=== SHORT PROBLEM ===
Output the material exactly, but drop every image it holds.

=== DATA LINES ===
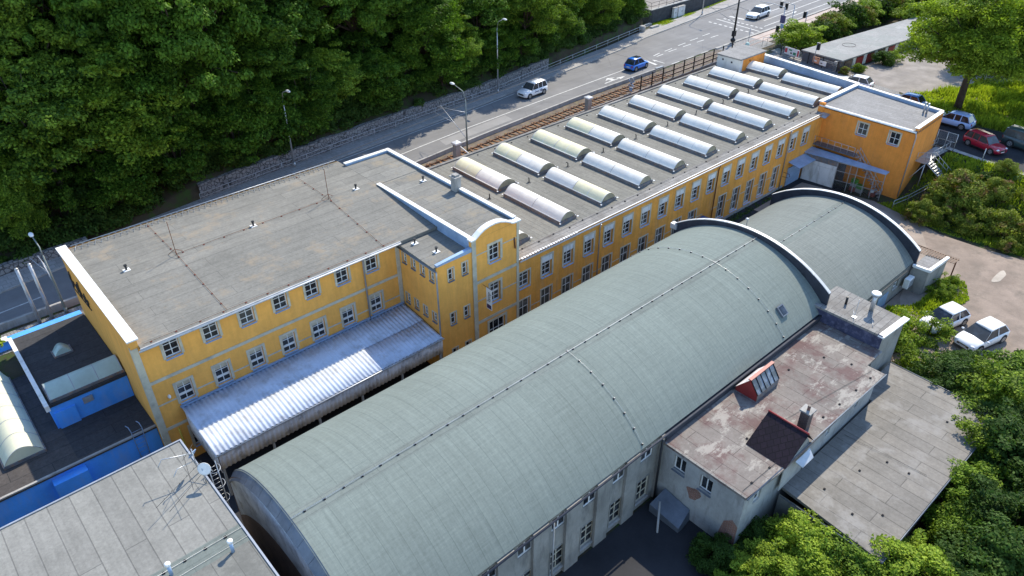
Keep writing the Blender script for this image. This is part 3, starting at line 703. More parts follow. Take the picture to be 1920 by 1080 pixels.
# ------------------------------------------------------------------ factory with rows of barrel skylights
FB = thing('factory_hall', 'long two-storey ochre factory wing with rows of white barrel skylights on its flat roof', 'building', (55, 44, 0))
XF0, XF1 = 32.15, 77.3
def fac_win(panel): return make_window(1.1, 1.85, 2, 3, .16, .24, panel=.5 if panel else 0)
fu = fac_win(True); fu0 = make_window(1.1, 1.4, 2, 3, .12, .24); fl = make_window(1.15, 2.55, 2, 3, .12, .2, tm='cream', fm='frame', bar=.05, pane='glass_reflect')
xs = [32.82+2.424*i for i in range(18)]
xs[17] = 74.06
ops = []; put = []
for i, x in enumerate(xs):
    if i == 0: ops.append((x-XF0-.53+.0, x-XF0+.55, 4.3, 5.7)); put.append((fu0, x, 4.3))
    else: ops.append((x-XF0-.55, x-XF0+.55, 4.3, 6.15)); put.append((fu, x, 4.3))
    if i < 16 and i not in (10,): ops.append((x-XF0-.575, x-XF0+.575, .55, 3.1)); put.append((fl, x, .55))
b = facade(MB(), (XF0, YF), 0, XF1-XF0, -.2, 6.98, ops, .26)
b.quad((88.3,53,-.2),(XF0,53,3.4),(XF0,53,6.98),(88.3,53,6.98)); b.quad((86.4,36.2,3),(88.6,53,3),(88.6,53,6.98),(86.4,36.2,6.98))
b.build('wall', M['stucco_o'], FB)
for k, x, z in put: k.place(FB, (x, YF, z))
b = MB()
prev = XF0
for x in xs[:16]:
    b.box(prev, x-.72, YF-.03, YF+.005, 2.1, 2.17); prev = x+.72
b.build('string_course', M['cream'], FB)
b = MB().box(XF0, 71.3, YF-.05, YF, -.2, .28); b.build('plinth', M['concrete'], FB)
# roof
roofp = [(XF0,YF+.05),(77.25,YF+.05),(77.25,36.1),(86.3,36.1),(88.5,52.9),(XF0,52.9)]
MB().prism(roofp, 6.7, 7.0).build('roof', M['felt_factory'], FB)
MB().add([(XF0,35.5,7.004),(77.2,35.5,7.004),(77.2,36.6,7.004),(XF0,36.6,7.004)], [(0,1,2,3)]).build('eave_strip', M['felt_edge'], FB)
MB().tube([(XF0+.1,35.27,6.86),(77.2,35.27,6.86)], .065, 8).box(XF0+.05,77.25,35.36,35.46,6.985,7.03).build('gutter', M['zinc_light'], FB)
MB().box(XF0, 82, 52.75, 53.05, 6.99, 7.12).build('back_edge', M['felt_edge'], FB)
b = MB(); 
for i in range(22): b.box(32.4+i*.28, 32.58+i*.28, 35.2, 35.42, 7.045, 7.10)
b.build('loose_eave_tiles', M['zinc_light'], FB)
for x in (41.25, 57.9, 70.55):
    MB().tube([(x,35.2,6.8),(x,35.3,6.4),(x,35.3,.1)], .05, 8).build('downpipe', M['rust'] if x > 45 and x < 60 else M['zinc'], FB)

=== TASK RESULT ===
Keep writing the Blender script for this image. This is part 3, starting at line 703. More parts follow. Take the picture to be 1920 by 1080 pixels.
# ------------------------------------------------------------------ factory with rows of barrel skylights
FB = thing('factory_hall', 'long two-storey ochre factory wing with rows of white barrel skylights on its flat roof', 'building', (55, 44, 0))
XF0, XF1 = 32.15, 77.3
def fac_win(panel): return make_window(1.1, 1.85, 2, 3, .16, .24, panel=.5 if panel else 0)
fu = fac_win(True); fu0 = make_window(1.1, 1.4, 2, 3, .12, .24); fl = make_window(1.15, 2.55, 2, 3, .12, .2, tm='cream', fm='frame', bar=.05, pane='glass_reflect')
xs = [32.82+2.424*i for i in range(18)]
xs[17] = 74.06
ops = []; put = []
for i, x in enumerate(xs):
    if i == 0: ops.append((x-XF0-.53+.0, x-XF0+.55, 4.3, 5.7)); put.append((fu0, x, 4.3))
    else: ops.append((x-XF0-.55, x-XF0+.55, 4.3, 6.15)); put.append((fu, x, 4.3))
    if i < 16 and i not in (10,): ops.append((x-XF0-.575, x-XF0+.575, .55, 3.1)); put.append((fl, x, .55))
b = facade(MB(), (XF0, YF), 0, XF1-XF0, -.2, 6.98, ops, .26)
b.quad((88.3,53,-.2),(XF0,53,3.4),(XF0,53,6.98),(88.3,53,6.98)); b.quad((86.4,36.2,3),(88.6,53,3),(88.6,53,6.98),(86.4,36.2,6.98))
b.build('wall', M['stucco_o'], FB)
for k, x, z in put: k.place(FB, (x, YF, z))
b = MB()
prev = XF0
for x in xs[:16]:
    b.box(prev, x-.72, YF-.03, YF+.005, 2.1, 2.17); prev = x+.72
b.build('string_course', M['cream'], FB)
b = MB().box(XF0, 71.3, YF-.05, YF, -.2, .28); b.build('plinth', M['concrete'], FB)
# roof
roofp = [(XF0,YF+.05),(77.25,YF+.05),(77.25,36.1),(86.3,36.1),(88.5,52.9),(XF0,52.9)]
MB().prism(roofp, 6.7, 7.0).build('roof', M['felt_factory'], FB)
MB().add([(XF0,35.5,7.004),(77.2,35.5,7.004),(77.2,36.6,7.004),(XF0,36.6,7.004)], [(0,1,2,3)]).build('eave_strip', M['felt_edge'], FB)
MB().tube([(XF0+.1,35.27,6.86),(77.2,35.27,6.86)], .065, 8).box(XF0+.05,77.25,35.36,35.46,6.985,7.03).build('gutter', M['zinc_light'], FB)
MB().box(XF0, 82, 52.75, 53.05, 6.99, 7.12).build('back_edge', M['felt_edge'], FB)
b = MB(); 
for i in range(22): b.box(32.4+i*.28, 32.58+i*.28, 35.2, 35.42, 7.045, 7.10)
b.build('loose_eave_tiles', M['zinc_light'], FB)
for x in (41.25, 57.9, 70.55):
    MB().tube([(x,35.2,6.8),(x,35.3,6.4),(x,35.3,.1)], .05, 8).build('downpipe', M['rust'] if x > 45 and x < 60 else M['zinc'], FB)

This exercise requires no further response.